I overstayed, and that was one year ago.
Now I got married to an US citizen, and we want to file for an adjustment of status, but I don't see anywhere in the paperwork that needs to be submitted, where I might bring up my failed attempt to change status.
I also want to know if that will affect my case in any way, and how exactly (I was never subject to the 2 year ban).
Advice is much appreciated, thank you.

Attorney Answers 4


  1. Best answer

    It will have no effect on your adjustment so long as you are marrying a US citizen and you do not have a 2 year foreign residency requirement on your J-1. If you have the 2 year, you cannot adjust to permanent residence until you have fulfilled this requirement, unless you are lucky enough to obtain a waiver. Consult a lawyer.


  2. This is a very good reason to hire an attorney and pay a professional to handle your legal matter.
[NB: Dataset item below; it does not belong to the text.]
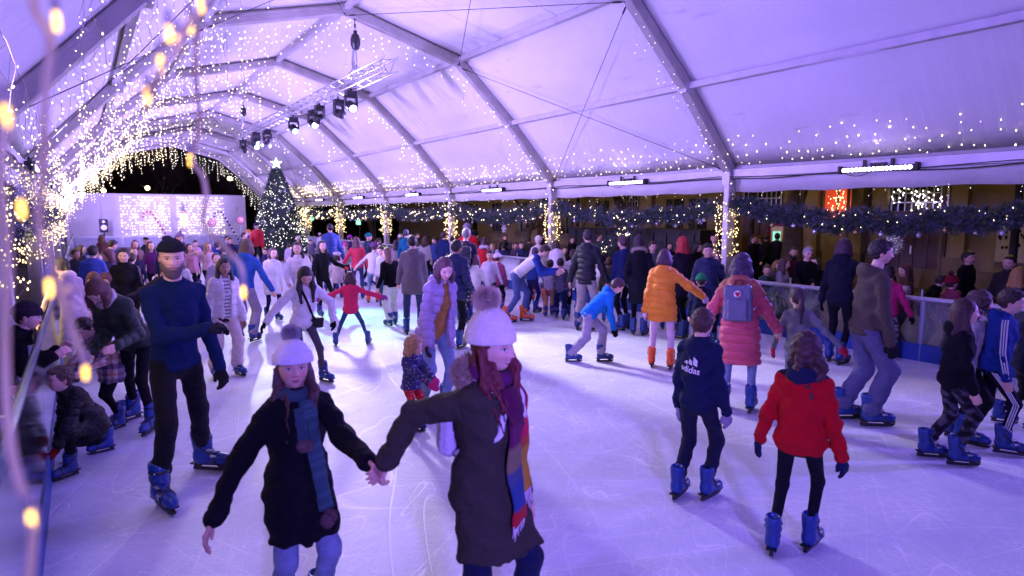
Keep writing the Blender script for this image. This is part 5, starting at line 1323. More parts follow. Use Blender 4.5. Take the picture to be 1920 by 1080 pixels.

Please contact me for a free consultation.
    Regards,
    Nick MIsiti
    Misiti Global, PLLC.
    716 830 7960
    misitiglobal@misitiglobal.com


  3. Any period of lawful status is always a concern.
    It is advisable to work with an immigration lawyer to have your concerns addressed.
    You will also benefit from a professional insight into the immigration process as it affects you.
    You are welcome to use the link provided below to contact me if you wish to discuss a way forward.
    Goodluck.


  4. The CIS most likely already knows that your request for F1 status was denied. If your J1 did not have the 2 year foreign residence requirement, then you may adjust status based on your marriage to a US citizen.

    Do have a lawyer look at your J1 papers though. Being subject to the 2 year foreign residence requirement is a matter of actual facts, not simply the endorsement on your passport.